There’s a lot of this sort of play in Patrick’s highlight packages, where he flees from a disintegrating pocket, gives the defense the impression that he’s going to run, and then, right as he straddles the line of scrimmage, gets a perfect throw off to a receiver downfield.
Being an NFL quarterback is no small task. You need to memorize a novel’s worth of plays every week, do a bunch of intangible-leader shit, and be able to hit receivers all over the field, wherever they may go. It’s too much, which is why most are so bad at it. Even being Jay Cutler is a miracle in the grand scheme of things, and he wasn’t good enough to really compete.
What Mahomes does is so far beyond what you can reasonably expect someone to do on a football field even if they’re equipped with all the physical and mental tools they need to succeed. There’s a secret sauce to Mahomes — a spirit of improvisation and a willingness to problem-solve in the blink of an eye, all while some 300-pound nightmare man is hunting you like his livelihood depends on it:
Whenever people write about athletes, they scrape their public persona for information they can transmute into content. There isn’t much of this when it comes to Mahomes. He is world-historically good at football and relatively uninteresting otherwise. He doesn’t register as particularly charismatic in ads, doesn’t give good copy to reporters, doesn’t post wild stuff on social media. He’s happily married to his high school sweetheart, Brittany Mahomes, and the couple has two children. He’s an evangelical Christian who participates in voter-registration efforts with LeBron James and supports non-profits. In his most politically outspoken move, following the murder of George Floyd by police officer Derek Chauvin, Mahomes was the biggest name among a coalition of Black NFL stars who participated ina Black Lives Matter video.
When the Chiefs won the Super Bowl last year, his teammate and primary receiving target, Hall of Fame tight end (and one-time dating-show contestant) Travis Kelce, hosted Saturday Night Live in his stead. Then, Kelce started dating arguably the most famous person on the planet, Taylor Swift. She became a fixture at their games and the NFL ate it up, giving her a bunch of camera time. She will inevitably be the deuteragonist of this year’s Super Bowl broadcast. Some sports-media guys and right-wing blowhards say this constitutes a distraction, but it’s not — they just need something to talk about other than the actual games. Mahomes for one, seems A-OK with letting Kelce serve as the face of the party. They are, after all, going for their third Super Bowl win in five years, and Mahomes is only 28 years of age.

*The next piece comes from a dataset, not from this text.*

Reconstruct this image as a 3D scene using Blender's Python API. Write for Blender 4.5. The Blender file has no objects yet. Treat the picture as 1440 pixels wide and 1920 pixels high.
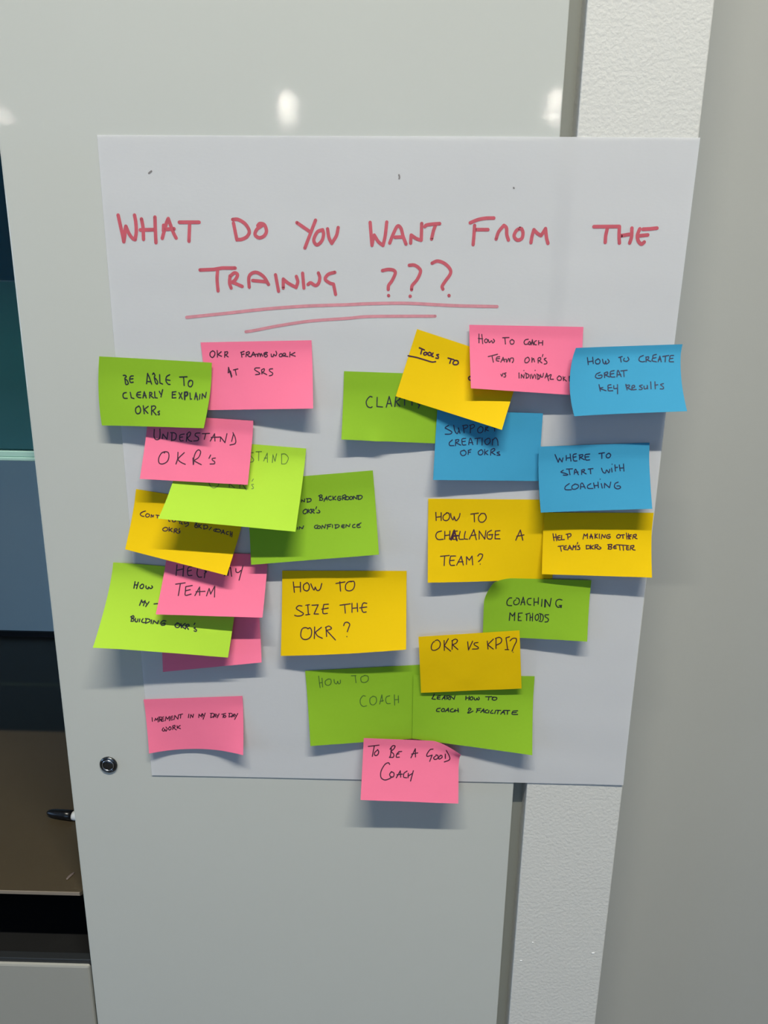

All we’re going to know about Pat for a while is that he is breathtakingly good at football. In the modern parasocial-athlete age, it may not feel like much, but come on:
What the fuck else does a person really need to bring to the world during their time on Earth? Mahomes is a football player, the best in the world at present, bathed in unprecedented success at a young age, on track to making a case for himself as the greatest who ever lived. He exhibits game-breaking genius on the field, week after week.
That’s all the thrill you need from a human being.